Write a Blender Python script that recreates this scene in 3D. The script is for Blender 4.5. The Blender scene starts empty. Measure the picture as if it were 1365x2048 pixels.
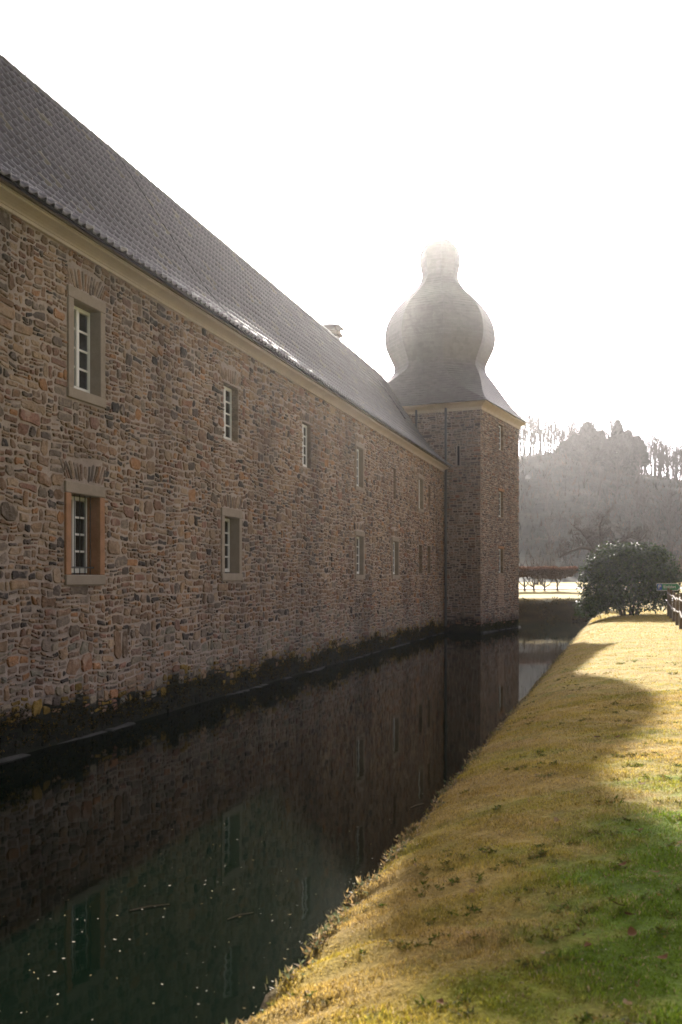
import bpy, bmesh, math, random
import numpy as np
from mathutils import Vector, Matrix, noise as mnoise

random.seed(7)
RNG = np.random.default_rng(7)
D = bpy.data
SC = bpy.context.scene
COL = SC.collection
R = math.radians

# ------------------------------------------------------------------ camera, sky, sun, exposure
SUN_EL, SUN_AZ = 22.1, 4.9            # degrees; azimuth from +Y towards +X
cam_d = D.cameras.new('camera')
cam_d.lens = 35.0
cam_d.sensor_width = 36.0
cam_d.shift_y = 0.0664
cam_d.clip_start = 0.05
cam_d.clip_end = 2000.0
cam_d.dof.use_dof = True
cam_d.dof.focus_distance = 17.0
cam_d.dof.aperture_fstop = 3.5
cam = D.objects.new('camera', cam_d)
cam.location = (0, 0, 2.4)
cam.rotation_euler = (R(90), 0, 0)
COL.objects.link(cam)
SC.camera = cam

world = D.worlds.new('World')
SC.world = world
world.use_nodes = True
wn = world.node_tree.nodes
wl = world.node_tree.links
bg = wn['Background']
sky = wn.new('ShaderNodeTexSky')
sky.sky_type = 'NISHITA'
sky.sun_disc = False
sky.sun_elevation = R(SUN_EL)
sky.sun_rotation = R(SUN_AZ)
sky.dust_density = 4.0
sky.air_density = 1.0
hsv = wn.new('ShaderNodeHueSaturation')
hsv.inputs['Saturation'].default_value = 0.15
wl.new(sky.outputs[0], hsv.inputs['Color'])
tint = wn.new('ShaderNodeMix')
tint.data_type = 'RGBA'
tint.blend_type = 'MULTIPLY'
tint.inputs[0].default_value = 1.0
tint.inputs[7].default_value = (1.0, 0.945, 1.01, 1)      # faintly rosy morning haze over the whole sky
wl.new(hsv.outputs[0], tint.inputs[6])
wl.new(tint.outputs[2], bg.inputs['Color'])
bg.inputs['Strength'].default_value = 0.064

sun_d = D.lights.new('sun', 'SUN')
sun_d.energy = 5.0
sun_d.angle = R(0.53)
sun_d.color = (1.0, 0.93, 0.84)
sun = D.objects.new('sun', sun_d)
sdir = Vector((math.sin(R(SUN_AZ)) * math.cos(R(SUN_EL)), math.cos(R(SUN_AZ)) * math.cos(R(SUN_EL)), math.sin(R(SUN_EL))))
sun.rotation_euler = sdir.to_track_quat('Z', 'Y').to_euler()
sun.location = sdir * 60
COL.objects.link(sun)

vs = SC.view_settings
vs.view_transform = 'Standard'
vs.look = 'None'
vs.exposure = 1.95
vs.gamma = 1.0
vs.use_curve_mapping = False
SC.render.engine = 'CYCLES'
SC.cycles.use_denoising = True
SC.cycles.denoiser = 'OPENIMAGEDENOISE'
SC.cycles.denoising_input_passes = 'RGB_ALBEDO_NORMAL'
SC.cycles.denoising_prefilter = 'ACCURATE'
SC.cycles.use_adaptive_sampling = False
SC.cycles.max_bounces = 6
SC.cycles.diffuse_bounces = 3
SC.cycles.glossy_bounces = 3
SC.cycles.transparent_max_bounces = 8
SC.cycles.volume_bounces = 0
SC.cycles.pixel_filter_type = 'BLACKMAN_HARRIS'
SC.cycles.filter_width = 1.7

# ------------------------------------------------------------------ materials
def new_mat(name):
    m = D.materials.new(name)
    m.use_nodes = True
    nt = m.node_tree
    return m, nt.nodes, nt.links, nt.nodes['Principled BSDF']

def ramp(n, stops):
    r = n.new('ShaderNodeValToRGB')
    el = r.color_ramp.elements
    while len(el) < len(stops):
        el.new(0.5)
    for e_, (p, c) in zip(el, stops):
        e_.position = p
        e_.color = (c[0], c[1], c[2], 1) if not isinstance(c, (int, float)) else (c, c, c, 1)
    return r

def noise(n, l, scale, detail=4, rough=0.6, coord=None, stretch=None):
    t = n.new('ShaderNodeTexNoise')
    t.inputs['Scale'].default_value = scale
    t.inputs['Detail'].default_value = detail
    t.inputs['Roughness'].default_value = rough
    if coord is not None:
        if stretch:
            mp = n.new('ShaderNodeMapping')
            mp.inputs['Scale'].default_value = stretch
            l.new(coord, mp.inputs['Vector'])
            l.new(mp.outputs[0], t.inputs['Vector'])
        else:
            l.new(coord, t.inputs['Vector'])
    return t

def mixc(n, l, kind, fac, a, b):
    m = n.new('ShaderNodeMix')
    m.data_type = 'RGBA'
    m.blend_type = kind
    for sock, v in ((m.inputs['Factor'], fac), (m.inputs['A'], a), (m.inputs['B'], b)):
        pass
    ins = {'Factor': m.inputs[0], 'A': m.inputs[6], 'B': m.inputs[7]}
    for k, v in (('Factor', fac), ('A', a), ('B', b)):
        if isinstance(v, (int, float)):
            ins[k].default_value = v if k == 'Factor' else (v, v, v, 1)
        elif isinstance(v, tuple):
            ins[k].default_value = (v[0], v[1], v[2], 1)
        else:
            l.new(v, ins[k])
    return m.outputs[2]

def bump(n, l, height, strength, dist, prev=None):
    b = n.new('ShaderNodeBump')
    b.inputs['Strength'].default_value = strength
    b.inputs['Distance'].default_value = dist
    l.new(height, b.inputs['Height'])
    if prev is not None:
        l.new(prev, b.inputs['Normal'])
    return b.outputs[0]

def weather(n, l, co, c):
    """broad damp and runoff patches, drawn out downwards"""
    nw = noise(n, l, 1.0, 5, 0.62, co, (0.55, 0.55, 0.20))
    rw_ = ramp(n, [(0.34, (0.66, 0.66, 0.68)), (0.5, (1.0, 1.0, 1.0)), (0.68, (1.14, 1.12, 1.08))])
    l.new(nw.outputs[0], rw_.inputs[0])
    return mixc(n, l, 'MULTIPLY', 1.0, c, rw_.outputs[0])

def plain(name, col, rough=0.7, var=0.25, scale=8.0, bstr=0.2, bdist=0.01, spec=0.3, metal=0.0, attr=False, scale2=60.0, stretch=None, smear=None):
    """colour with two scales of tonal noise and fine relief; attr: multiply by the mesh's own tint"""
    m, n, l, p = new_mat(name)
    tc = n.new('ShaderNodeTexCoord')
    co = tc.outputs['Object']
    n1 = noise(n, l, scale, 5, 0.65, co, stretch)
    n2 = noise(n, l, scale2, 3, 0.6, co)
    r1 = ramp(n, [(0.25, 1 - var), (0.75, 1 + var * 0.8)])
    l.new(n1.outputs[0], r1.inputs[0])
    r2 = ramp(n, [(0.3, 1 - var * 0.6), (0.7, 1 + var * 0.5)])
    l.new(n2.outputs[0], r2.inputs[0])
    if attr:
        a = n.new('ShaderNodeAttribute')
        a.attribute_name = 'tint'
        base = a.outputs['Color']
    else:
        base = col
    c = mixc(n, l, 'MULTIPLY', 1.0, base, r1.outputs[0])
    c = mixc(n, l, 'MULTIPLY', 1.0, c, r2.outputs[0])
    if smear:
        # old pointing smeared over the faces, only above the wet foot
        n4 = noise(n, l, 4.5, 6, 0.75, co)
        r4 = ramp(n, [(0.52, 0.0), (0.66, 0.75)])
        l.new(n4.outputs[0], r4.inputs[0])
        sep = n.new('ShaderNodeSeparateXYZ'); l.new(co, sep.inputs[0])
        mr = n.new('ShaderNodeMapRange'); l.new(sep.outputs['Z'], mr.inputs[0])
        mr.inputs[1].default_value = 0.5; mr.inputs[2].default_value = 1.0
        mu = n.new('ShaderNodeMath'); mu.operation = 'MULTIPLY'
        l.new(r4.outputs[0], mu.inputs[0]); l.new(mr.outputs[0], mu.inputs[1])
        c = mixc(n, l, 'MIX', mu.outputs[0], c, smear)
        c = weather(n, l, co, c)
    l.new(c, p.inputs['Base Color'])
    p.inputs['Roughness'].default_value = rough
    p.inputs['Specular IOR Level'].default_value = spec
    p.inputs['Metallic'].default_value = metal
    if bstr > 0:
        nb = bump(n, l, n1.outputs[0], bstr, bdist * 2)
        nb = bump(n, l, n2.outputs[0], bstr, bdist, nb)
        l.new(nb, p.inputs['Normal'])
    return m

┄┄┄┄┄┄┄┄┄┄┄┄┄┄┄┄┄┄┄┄

### CHALLENGE
Restate the data word for word from its first line through the line with "R = math.radians", leaving out any picture along the way.

### RESPONSE FOR THIS EXERCISE
Write a Blender Python script that recreates this scene in 3D. The script is for Blender 4.5. The Blender scene starts empty. Measure the picture as if it were 1365x2048 pixels.
import bpy, bmesh, math, random
import numpy as np
from mathutils import Vector, Matrix, noise as mnoise

random.seed(7)
RNG = np.random.default_rng(7)
D = bpy.data
SC = bpy.context.scene
COL = SC.collection
R = math.radians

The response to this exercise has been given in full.